Please output every line of the material as it stands, without the pictures.
--- start of SUPPLIED DATA ---
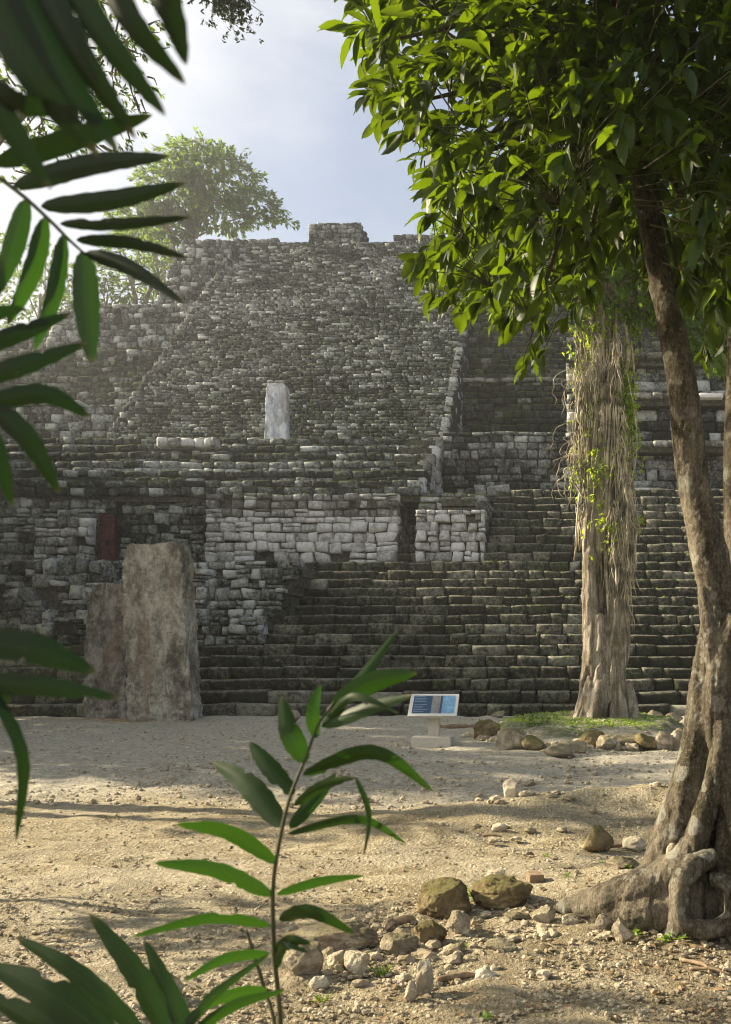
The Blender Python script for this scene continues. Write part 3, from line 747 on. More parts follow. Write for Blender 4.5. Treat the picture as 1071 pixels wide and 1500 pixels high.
def make_tree(name, label, base, height, blobs, ntips, per, ln, wd, leafmat, barkmat, seed, trunk_r=.18, group=None, lean=(0,0), stems=1, tpl=LT_SMALL, twig=True, shell=.55, limbs=14):
    """blobs: (cx,cy,cz,rx,ry,rz) relative to base"""
    r = np.random.default_rng(seed); base = np.array(base, float)
    t = empty(name, tuple(base), label, 'tree', group)
    wts = np.array([b[3]*b[4]*b[5] for b in blobs])**.8; wts /= wts.sum(); bi = r.choice(len(blobs), ntips, p=wts)
    B = np.array(blobs)[bi]; d = r.normal(size=(ntips, 3)); d /= np.linalg.norm(d, axis=1)[:, None]
    rad = (shell+(1-shell)*r.random(ntips))**.6
    tips = base+B[:, :3]+d*B[:, 3:6]*rad[:, None]*(1+.25*fbm(d*1.0+bi[:, None]*7.7, 1.8, 3, seed))[:, None]
    m = MB(); ctr = []
    for s_ in range(stems):
        a = r.uniform(0, 6.28); off = np.array([math.cos(a), math.sin(a), 0])*trunk_r*2*(stems > 1)
        topp = base+np.array([lean[0], lean[1], height])+off*3*(1+r.random())
        mid = base+off*1.5+np.array([lean[0]*.3, lean[1]*.3, height*.5])+r.normal(0, .15, 3)*trunk_r*3
        m.add(*tube([base+off-(0,0,.3), mid, topp], [trunk_r*1.3, trunk_r, trunk_r*.45], 12, 8)); ctr.append((base+off, mid, topp))
    m.build('trunk', M[barkmat], t)
    m = MB(); L = r.choice(ntips, min(limbs, ntips), replace=False); ends = []
    for i in L:
        b0, mid, topp = ctr[r.integers(len(ctr))]; f = r.uniform(.0, 1); st = mid*(1-f)+topp*f; e = tips[i]
        md = st*.5+e*.5+np.array([0, 0, .12])*np.linalg.norm(e-st)+r.normal(0, .05, 3)*np.linalg.norm(e-st)
        m.add(*tube([st, md, e], [trunk_r*.42, trunk_r*.26, trunk_r*.06], 10, 5)); ends += [md*.6+e*.4, md, e]
    ends = np.array(ends)
    if twig:
        for p in tips[::2]:
            k = np.argmin(((ends-p)**2).sum(1)); q = ends[k]
            if np.linalg.norm(p-q) > 5*ln: q = p+(q-p)/np.linalg.norm(p-q)*3*ln+r.normal(0, .3, 3)*ln
            if np.linalg.norm(p-q) > .05: m.add(*tube([q, (p+q)/2+r.normal(0, .06, 3)*np.linalg.norm(p-q), p], [trunk_r*.09, trunk_r*.06, trunk_r*.03], 5, 3))
    m.build('branches', M[barkmat], t)
    ctrs = base+B[:, :3]; dirs = tips-ctrs+np.array([0, 0, -.1])
    V, Q, A = cluster_leaves(tips+r.normal(0, ln*.6, tips.shape), dirs, per, ln, wd, tpl, r)
    mesh_obj('crown', V, Q, M[leafmat], t, True, A)
    return t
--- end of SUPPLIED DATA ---
* _FULL SOLUTION_
The Blender Python script for this scene continues. Write part 3, from line 747 on. More parts follow. Write for Blender 4.5. Treat the picture as 1071 pixels wide and 1500 pixels high.
def make_tree(name, label, base, height, blobs, ntips, per, ln, wd, leafmat, barkmat, seed, trunk_r=.18, group=None, lean=(0,0), stems=1, tpl=LT_SMALL, twig=True, shell=.55, limbs=14):
    """blobs: (cx,cy,cz,rx,ry,rz) relative to base"""
    r = np.random.default_rng(seed); base = np.array(base, float)
    t = empty(name, tuple(base), label, 'tree', group)
    wts = np.array([b[3]*b[4]*b[5] for b in blobs])**.8; wts /= wts.sum(); bi = r.choice(len(blobs), ntips, p=wts)
    B = np.array(blobs)[bi]; d = r.normal(size=(ntips, 3)); d /= np.linalg.norm(d, axis=1)[:, None]
    rad = (shell+(1-shell)*r.random(ntips))**.6
    tips = base+B[:, :3]+d*B[:, 3:6]*rad[:, None]*(1+.25*fbm(d*1.0+bi[:, None]*7.7, 1.8, 3, seed))[:, None]
    m = MB(); ctr = []
    for s_ in range(stems):
        a = r.uniform(0, 6.28); off = np.array([math.cos(a), math.sin(a), 0])*trunk_r*2*(stems > 1)
        topp = base+np.array([lean[0], lean[1], height])+off*3*(1+r.random())
        mid = base+off*1.5+np.array([lean[0]*.3, lean[1]*.3, height*.5])+r.normal(0, .15, 3)*trunk_r*3
        m.add(*tube([base+off-(0,0,.3), mid, topp], [trunk_r*1.3, trunk_r, trunk_r*.45], 12, 8)); ctr.append((base+off, mid, topp))
    m.build('trunk', M[barkmat], t)
    m = MB(); L = r.choice(ntips, min(limbs, ntips), replace=False); ends = []
    for i in L:
        b0, mid, topp = ctr[r.integers(len(ctr))]; f = r.uniform(.0, 1); st = mid*(1-f)+topp*f; e = tips[i]
        md = st*.5+e*.5+np.array([0, 0, .12])*np.linalg.norm(e-st)+r.normal(0, .05, 3)*np.linalg.norm(e-st)
        m.add(*tube([st, md, e], [trunk_r*.42, trunk_r*.26, trunk_r*.06], 10, 5)); ends += [md*.6+e*.4, md, e]
    ends = np.array(ends)
    if twig:
        for p in tips[::2]:
            k = np.argmin(((ends-p)**2).sum(1)); q = ends[k]
            if np.linalg.norm(p-q) > 5*ln: q = p+(q-p)/np.linalg.norm(p-q)*3*ln+r.normal(0, .3, 3)*ln
            if np.linalg.norm(p-q) > .05: m.add(*tube([q, (p+q)/2+r.normal(0, .06, 3)*np.linalg.norm(p-q), p], [trunk_r*.09, trunk_r*.06, trunk_r*.03], 5, 3))
    m.build('branches', M[barkmat], t)
    ctrs = base+B[:, :3]; dirs = tips-ctrs+np.array([0, 0, -.1])
    V, Q, A = cluster_leaves(tips+r.normal(0, ln*.6, tips.shape), dirs, per, ln, wd, tpl, r)
    mesh_obj('crown', V, Q, M[leafmat], t, True, A)
    return t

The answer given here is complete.